第一セッションでは、「域内直接投資の連携促進効果」をテーマに、福本智之教授による問題提起をもとにパネルディスカッションが行われた。パネリストの北九州市片山憲一副市長が、九州地域経済における直接投資の効果、北九州市への影響、本市の取り組みと課題について具体的に紹介した。南洋理工大学(シンガポール)の劉宏副学長(兼公共管理大学院長)が、ASEANにおける華人系資本の投資動向、直接投資を媒介とした経済連携の成功事例を紹介し、地域間の更なる連携深化の重要性を訴えた。香港貿易発展局游紹斌日本首席代表が、香港が中国大陸とのビジネスのゲートウエイであるだけでなく、アジアの国際金融センター、国際物流センターの機能が依然として強健であること、香港を中継地とした日本と東アジア市場との新たな連携の可能性に対して大きな期待を寄せていることを語った。国立中興大学(台湾)EMBA袁鶴齡教授(中華台商研究学会理事長)が、TSMCをはじめとする台湾系企業の対外直接投資が地域経済にもたらす影響や課題について独特な見解を示唆した。最後に、東アジア産業界、企業からみた日本そして北部九州の直接投資先としての魅力と問題点、投資促進のための施策について、パネラー各位から具体的なメッセージが寄せられた。
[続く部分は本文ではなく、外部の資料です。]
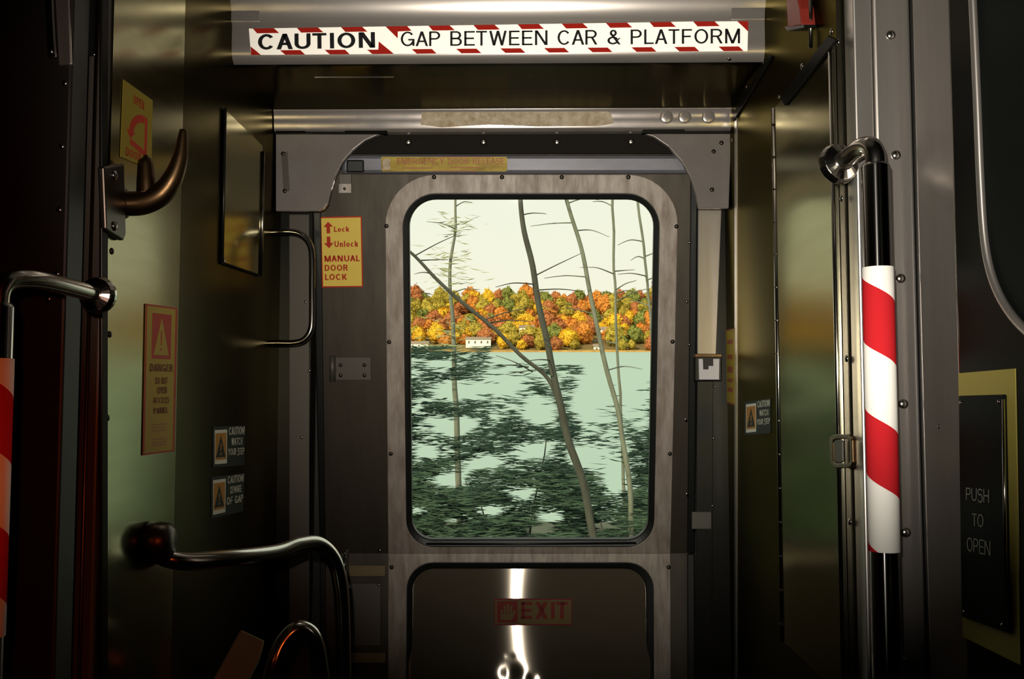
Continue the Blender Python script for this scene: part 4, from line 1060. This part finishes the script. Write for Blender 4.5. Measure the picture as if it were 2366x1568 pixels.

第二セッションでは、「企業の持続発展と事業継承」をテーマに、中華ビジネス研究センターの国際共同研究プロジェクトの成果報告を兼ねてモデレーター王効平教授の趣旨説明を受けて討議が繰り広げられた。「100年経営の会」の前田泰宏顧問(元中小企業庁長官)が、日本長寿企業の長寿要因、特に事業継承の特色について詳説した。中国人民大学中国民営企業研究センター黄泰岩研究センター長(兼中央民族大学中国興辺富民戦略研究院長)が、中国における長寿企業の存在、民営企業の主要事業継承パターンと課題について具体的な実態調査データを元に紹介した。義守大学(台湾)企業管理学部の鍾喜梅教授が、台湾の長寿家族経営企業の事例を通じて、台湾企業事業継承の成功要因と課題を論じた。中国評論通訊社(香港)の王平副社長(兼中評智庫上席研究員)が、中華社会の宗族宗法観念に関する研究成果を踏まえて、香港中華系企業事業継承における最新の動向を紹介した。最後に日本の長寿企業の多さと関係調査研究成果に注目し、長寿要因に関する調査研究成果共有の意義について議論が交わされた。
総合質疑ではフロア参加者からの興味深い質問が相次ぎ、パネリストから丁寧な回答がなされた。主催者、パネラー共に久々の対面コミュニケーションに大きな満足感を覚えた有意義なセミナーであった。